Acteur de premier plan du secteur privé sénégalais, dont il arpente les couloirs depuis des décennies, Souhaibou Gueye sait reconnaître une situation qui n’est pas favorable à l’économie sénégalaise et à ses acteurs. Et c’est justement le cas avec cette situation occasionnée par la fermeture des frontières avec le Mali. Le Secrétaire général des GES et par ailleurs vice-président du Conseil d’administration du COSEC alerte et propose avec son organisation des solutions de sortie de crise.
La décision prise par les chefs d’Etat de la CEDEAO de prendre des sanctions à l’encontre du Mali est en train de causer des dégâts importants aussi bien sur l’économie du Sénégal que sur celle du Mali. Est-ce qu’on peut avoir une idée de leur ampleur sur le transport et les échanges commerciaux
Ces mesures regrettables auront effectivement un impact considérable sur les économies des deux pays. Mais je crois que l’exercice d’évaluation du manque à gagner que cela va occasionner me semble prématuré. Dans le domaine macroéconomique, le temps de réaction, de constat des différentes mutations n’opère pas en un temps aussi court. Mais quand on sait que le Mali représente 55 à 60% du volume global des exportations en partance du Sénégal, vers des pays de l’Afrique occidentale, on ne doute pas que le chiffre sera important. Certains avancent le chiffre de 600 milliards mais cela me paraît quelque peu minoré. Je crois malheureusement que les dégâts peuvent même aller au-delà.
Maintenant, dans le domaine du transport, il suffit de considérer le nombre de voiture en partance de Dakar tous les jours. Avant les sanctions, 280 à 300 camions partaient du port de Dakar tous les jours, sans compter les départs à partir d’autres points comme les camions qui transportaient des produits agricoles. On se rend compte que ce secteur sera très fortement impacté par ces mesures.
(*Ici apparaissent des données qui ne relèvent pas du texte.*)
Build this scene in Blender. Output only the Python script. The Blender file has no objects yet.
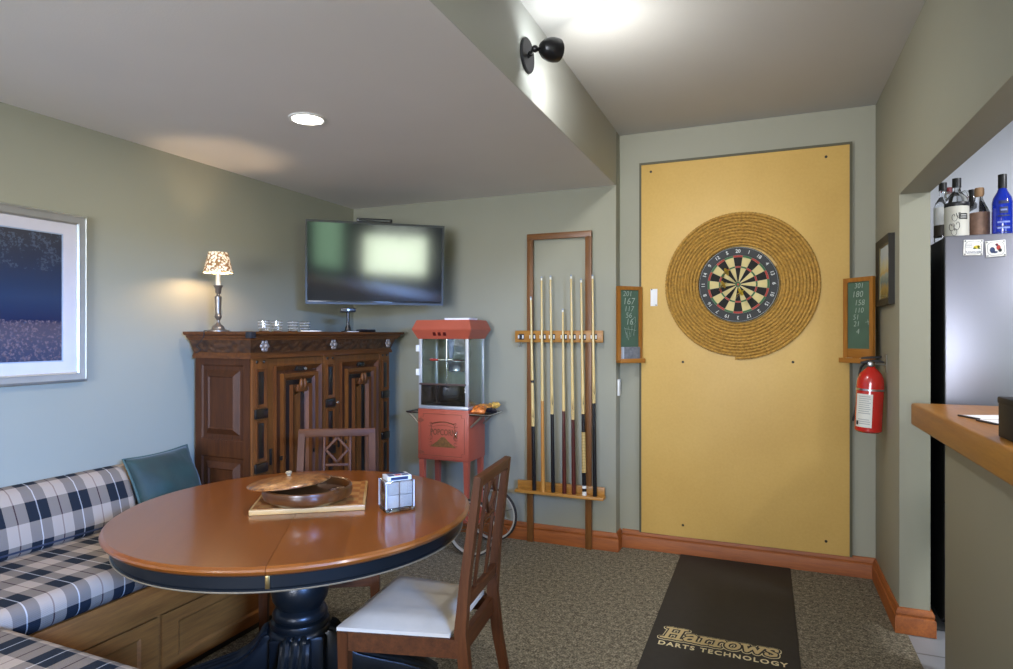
import bpy, bmesh, math, random
from mathutils import Vector, Matrix, Euler
random.seed(7)
PI = math.pi
sc = bpy.context.scene
COL = sc.collection

# ---------------------------------------------------------------- helpers
def lin(c):
    return tuple(((x/12.92) if x <= .04045 else ((x+.055)/1.055)**2.4) for x in c)
def hx(s):
    s = s.lstrip('#'); return lin(tuple(int(s[i:i+2], 16)/255 for i in (0, 2, 4)))

class N:
    """small node-tree builder"""
    def __init__(self, name):
        self.m = bpy.data.materials.new(name); self.m.use_nodes = True
        self.t = self.m.node_tree; self.b = self.t.nodes['Principled BSDF']
        self.out = self.t.nodes['Material Output']
    def n(self, kind, **kw):
        x = self.t.nodes.new(kind)
        for k, v in kw.items():
            if k.startswith('i_'):
                key = k[2:]; key = int(key) if key.isdigit() else key.replace('_', ' ')
                x.inputs[key].default_value = v
            else: setattr(x, k, v)
        return x
    def l(self, a, b): self.t.links.new(a, b)
    def ramp(self, fac, stops, interp='LINEAR'):
        r = self.n('ShaderNodeValToRGB'); r.color_ramp.interpolation = interp
        e = r.color_ramp.elements
        while len(e) < len(stops): e.new(.5)
        for i, (p, c) in enumerate(stops):
            e[i].position = p; e[i].color = (*c, 1)
        self.l(fac, r.inputs[0]); return r.outputs[0]
    def coord(self, which='Object', scale=(1, 1, 1)):
        tc = self.n('ShaderNodeTexCoord'); mp = self.n('ShaderNodeMapping'); mp.inputs['Scale'].default_value = scale
        self.l(tc.outputs[which], mp.inputs[0]); return mp.outputs[0]
    def noise(self, vec, scale, detail=3, rough=.5):
        x = self.n('ShaderNodeTexNoise'); x.inputs['Scale'].default_value = scale
        x.inputs['Detail'].default_value = detail; x.inputs['Roughness'].default_value = rough
        self.l(vec, x.inputs['Vector']); return x.outputs[0]
    def bump(self, h, strength, dist=.01):
        b = self.n('ShaderNodeBump'); b.inputs['Strength'].default_value = strength; b.inputs['Distance'].default_value = dist
        self.l(h, b.inputs['Height']); self.l(b.outputs[0], self.b.inputs['Normal'])
    def math(self, op, a, b=None):
        x = self.n('ShaderNodeMath', operation=op)
        for i, v in enumerate((a, b)):
            if v is None: continue
            if isinstance(v, (int, float)): x.inputs[i].default_value = v
            else: self.l(v, x.inputs[i])
        return x.outputs[0]
    def mix(self, f, a, b, mode='MIX'):
        x = self.n('ShaderNodeMix', data_type='RGBA', blend_type=mode)
        for i, v in ((0, f), (6, a), (7, b)):
            if isinstance(v, (int, float)): x.inputs[i].default_value = v
            elif isinstance(v, tuple): x.inputs[i].default_value = (*v, 1)
            else: self.l(v, x.inputs[i])
        return x.outputs[2]

def plain(name, col, rough=.5, metal=0, var=.06, scale=12, bump=0, coat=0, spec=.5):
    k = N(name); c = hx(col) if isinstance(col, str) else col
    v = k.coord(); nz = k.noise(v, scale, 4)
    a = tuple(x*(1-var) for x in c); b = tuple(min(1, x*(1+var)) for x in c)
    k.l(k.ramp(nz, [(.3, a), (.7, b)]), k.b.inputs['Base Color'])
    k.b.inputs['Roughness'].default_value = rough; k.b.inputs['Metallic'].default_value = metal
    k.b.inputs['Coat Weight'].default_value = coat; k.b.inputs['Coat Roughness'].default_value = .12
    k.b.inputs['Specular IOR Level'].default_value = spec
    if bump: k.bump(k.noise(v, scale*6, 3), bump, .004)
    return k.m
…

A l’heure où je vous parle, 1338 camions sont en souffrance à Kidira, à cause de la fermeture des frontières. Donc le secteur du transport est inévitablement impacté. Il y a aussi les autres services qui tournent autour des activités portuaires comme le transit et toutes les activités qu’il y a tout le long du corridor. Il y a par exemple la restauration, avec les femmes qui gèrent les gargotes, les auberges qui accueillaient les chauffeurs, les mécaniciens et tous les petits métiers qui tournaient tout autour. C’est dire que globalement, c’est toute l’économie qui va ressentir les effets de ces mesures-là.
Qu’allez-vous concrètement proposer dans le mémorandum sur lequel vous êtes en train de réfléchir et que vous allez déposer sur la table de l’autorité
Nous allons produire un document qui exposera l’ensemble des dégâts que nous aurons constatés depuis l’application de ces mesures. Et puis, nous indiquerons à nos gouvernants, la première piste qui sera celle de tenter un rapprochement avec les autorités actuelles du Mali pour entamer des négociations et aller dans un premier temps vers un assouplissement de ces mesures. Ensuite, il faut envisager de façon lucide et concertée la levée de ces mesures. Ce sera tout le sens de notre document. Maintenant, nous avons une mission de veille et d’alerte. Nous allons l’exercer de ce point de vue-là. Et puis servir à l’état et au gouvernement un document qui pourra leur servir d’outil d’aide à la prise de décision. La décision la plus salutaire et qui rencontrerait l’adhésion populaire, ce serait d’aller résolument vers une levée de ces mesures.
La décision est une décision communautaire, elle concerne les 15 pays de l’espace CEDEAO. Vous avez entrepris ici une démarche au Sénégal mais elle ne concernera certainement pas les autres pays, est ce que vous avez prévu de poser des actes allant dans le sens d’impliquer tout le secteur privé ouest africain dans cette bataille pour un retour à la normale dans les relations entre le Mali et les autres pays de la région
Vous avez raison, d’autant que les dirigeants politiques se parlent à l’échelle communautaire, il est normal que les responsables des différents secteurs privé de nos pays se parlent également. Et nous userons de ce canal pour vulgariser le document que nous aurons produit. Etant entendu que la décision définitive sera également communautaire. De ce point de vue, un parallélisme des formes sera inévitable. Mais, pour l’exemple, je peux dire que la Côte d’Ivoire tente déjà des discussions avec la partie malienne pour faire passer une partie de la flotte malienne par Abidjan ou par un autre port comme San Pedro. C’est dire que ceci n’exclut pas cela.